Located at 1530 N. State and 1325 N. Astor, they’re a style rarely associated with upscale residences: “stripped classicism.” It’s sort of a bridge between Classicism and Modernism, with a touch of Art Deco.

Just south of the Beaux-Arts extravaganza at 1550 N. State Parkway and across from the Archdiocese of Chicago’s “19 chimneys” mansion, the understated entry to 1530 N. State whispers “elegance.” A flattened, black-granite, classical pediment caps a bronze-framed, gently arched glass door outlined by white limestone. Atop a three-story, deeply profiled limestone base, arched windows and pediments echo the entry’s motif.

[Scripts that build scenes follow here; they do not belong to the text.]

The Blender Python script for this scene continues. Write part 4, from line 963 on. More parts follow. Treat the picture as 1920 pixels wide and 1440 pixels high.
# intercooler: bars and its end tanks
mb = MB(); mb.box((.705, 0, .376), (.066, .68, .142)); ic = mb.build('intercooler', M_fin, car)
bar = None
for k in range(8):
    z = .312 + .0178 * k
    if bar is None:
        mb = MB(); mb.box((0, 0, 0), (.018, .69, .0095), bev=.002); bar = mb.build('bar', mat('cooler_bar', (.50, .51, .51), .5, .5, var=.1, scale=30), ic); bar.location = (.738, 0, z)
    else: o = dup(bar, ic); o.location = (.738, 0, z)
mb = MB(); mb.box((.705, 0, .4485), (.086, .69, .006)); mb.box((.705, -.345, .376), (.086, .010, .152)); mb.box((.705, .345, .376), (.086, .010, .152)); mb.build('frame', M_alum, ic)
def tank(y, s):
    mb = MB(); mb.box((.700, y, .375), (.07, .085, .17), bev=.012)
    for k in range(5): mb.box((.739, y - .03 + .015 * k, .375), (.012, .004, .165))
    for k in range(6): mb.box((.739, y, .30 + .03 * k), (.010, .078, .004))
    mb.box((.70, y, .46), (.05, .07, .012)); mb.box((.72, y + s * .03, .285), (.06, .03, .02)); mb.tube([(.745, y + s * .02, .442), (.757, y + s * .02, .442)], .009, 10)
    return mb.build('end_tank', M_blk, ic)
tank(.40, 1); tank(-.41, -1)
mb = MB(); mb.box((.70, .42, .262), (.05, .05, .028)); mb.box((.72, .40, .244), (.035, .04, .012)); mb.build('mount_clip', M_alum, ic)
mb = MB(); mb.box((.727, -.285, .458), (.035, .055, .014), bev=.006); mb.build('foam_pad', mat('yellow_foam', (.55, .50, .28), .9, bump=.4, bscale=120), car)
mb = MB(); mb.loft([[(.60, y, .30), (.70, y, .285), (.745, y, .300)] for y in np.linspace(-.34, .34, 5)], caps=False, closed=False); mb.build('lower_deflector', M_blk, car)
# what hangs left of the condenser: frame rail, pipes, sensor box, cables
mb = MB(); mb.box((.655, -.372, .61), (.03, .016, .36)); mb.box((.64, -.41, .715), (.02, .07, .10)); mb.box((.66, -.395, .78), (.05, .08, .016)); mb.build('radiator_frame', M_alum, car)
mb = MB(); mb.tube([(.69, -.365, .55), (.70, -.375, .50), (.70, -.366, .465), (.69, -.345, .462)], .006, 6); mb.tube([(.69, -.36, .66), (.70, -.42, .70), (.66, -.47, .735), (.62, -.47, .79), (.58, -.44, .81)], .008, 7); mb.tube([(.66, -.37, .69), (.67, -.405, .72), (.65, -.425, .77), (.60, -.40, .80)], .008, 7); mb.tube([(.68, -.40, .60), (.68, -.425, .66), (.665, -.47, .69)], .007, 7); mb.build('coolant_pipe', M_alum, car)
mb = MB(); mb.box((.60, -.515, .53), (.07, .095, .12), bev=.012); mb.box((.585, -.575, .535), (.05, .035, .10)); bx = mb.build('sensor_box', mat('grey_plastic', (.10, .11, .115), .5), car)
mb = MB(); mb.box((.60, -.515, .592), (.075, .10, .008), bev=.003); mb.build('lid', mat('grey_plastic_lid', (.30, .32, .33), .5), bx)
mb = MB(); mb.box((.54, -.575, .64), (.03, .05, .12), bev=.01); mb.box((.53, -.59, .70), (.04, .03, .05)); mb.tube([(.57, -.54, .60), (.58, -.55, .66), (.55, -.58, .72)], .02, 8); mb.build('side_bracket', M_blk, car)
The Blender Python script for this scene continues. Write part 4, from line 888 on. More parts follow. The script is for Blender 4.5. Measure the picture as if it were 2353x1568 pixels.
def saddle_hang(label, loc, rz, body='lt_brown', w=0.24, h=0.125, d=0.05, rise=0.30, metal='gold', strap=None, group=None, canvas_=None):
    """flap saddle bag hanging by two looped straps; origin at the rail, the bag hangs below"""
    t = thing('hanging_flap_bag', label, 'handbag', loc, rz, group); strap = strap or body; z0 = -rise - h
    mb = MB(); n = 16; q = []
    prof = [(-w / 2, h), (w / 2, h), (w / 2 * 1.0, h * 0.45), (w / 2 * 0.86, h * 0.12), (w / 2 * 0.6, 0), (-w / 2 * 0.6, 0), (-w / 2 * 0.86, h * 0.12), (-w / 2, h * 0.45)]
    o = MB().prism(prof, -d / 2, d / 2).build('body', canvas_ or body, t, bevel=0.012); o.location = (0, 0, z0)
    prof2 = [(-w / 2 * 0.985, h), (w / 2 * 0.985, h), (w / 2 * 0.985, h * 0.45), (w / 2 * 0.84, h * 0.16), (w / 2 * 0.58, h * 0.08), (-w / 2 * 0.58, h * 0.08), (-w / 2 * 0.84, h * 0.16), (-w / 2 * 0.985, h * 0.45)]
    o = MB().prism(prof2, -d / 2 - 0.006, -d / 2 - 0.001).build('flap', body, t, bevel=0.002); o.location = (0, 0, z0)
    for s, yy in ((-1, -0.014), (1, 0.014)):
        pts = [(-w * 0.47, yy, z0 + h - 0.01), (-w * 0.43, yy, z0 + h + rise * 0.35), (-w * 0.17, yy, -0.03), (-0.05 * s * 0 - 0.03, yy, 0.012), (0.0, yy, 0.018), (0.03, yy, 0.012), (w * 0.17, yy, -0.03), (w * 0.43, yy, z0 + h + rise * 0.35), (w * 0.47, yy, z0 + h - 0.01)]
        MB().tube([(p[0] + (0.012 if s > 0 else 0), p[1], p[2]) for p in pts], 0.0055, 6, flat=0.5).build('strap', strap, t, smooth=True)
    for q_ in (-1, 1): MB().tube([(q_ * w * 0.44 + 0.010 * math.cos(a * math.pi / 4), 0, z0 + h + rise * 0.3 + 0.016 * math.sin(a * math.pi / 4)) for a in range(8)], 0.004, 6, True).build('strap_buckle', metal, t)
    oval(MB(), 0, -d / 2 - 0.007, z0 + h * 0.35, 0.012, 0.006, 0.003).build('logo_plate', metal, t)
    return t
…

Designed by Granger and Bollenbacher—better known for the Romanesque 1930 Chicago Club building on Michigan Avenue—1530 rises another dozen stories of red brick with vertical limestone trim before bursting into a rooftop of chateauesque penthouses that look downright heavenly when seen from the now-shuttered lakefront trail.

The jarring asymmetry of the vertical trim and of the penthouses’ windows and roofs, and the off-centering of the entryway, suggest the northernmost bay and penthouses were additions, or afterthoughts; indeed, 1530 was deemed “too altered” for landmarking.

Also unnoticed among fabulous Deco, Romanesque and Modernist superstars, 1325 N. Astor, completed in 1928, was designed by Andrew Rebori—better known for the landmark Fisher Studio Houses one block west.  

1325 welcomes the well-heeled with a semicircular marquee topped with small classical ornamentation and a deeply recessed door. It too has a limestone base. Its red-brick shaft with limestone trim similarly boasts classical pediments topping windows. Huge finials adorn the corners of its roofline before it also erupts into a fanfare of added-on penthouses—though these are strictly Neoclassical, complete with balustrades and more finials.

Again, quirky asymmetry: the south end’s two-window pattern versus the north’s single bay of oversized windows with Juliet balconies, and a slanted limestone corner. 1325 is also deemed “too altered” for landmarking. Huey, alas, has developed a fondness for that slanted corner—another indignity inflicted on a fine supporting actor.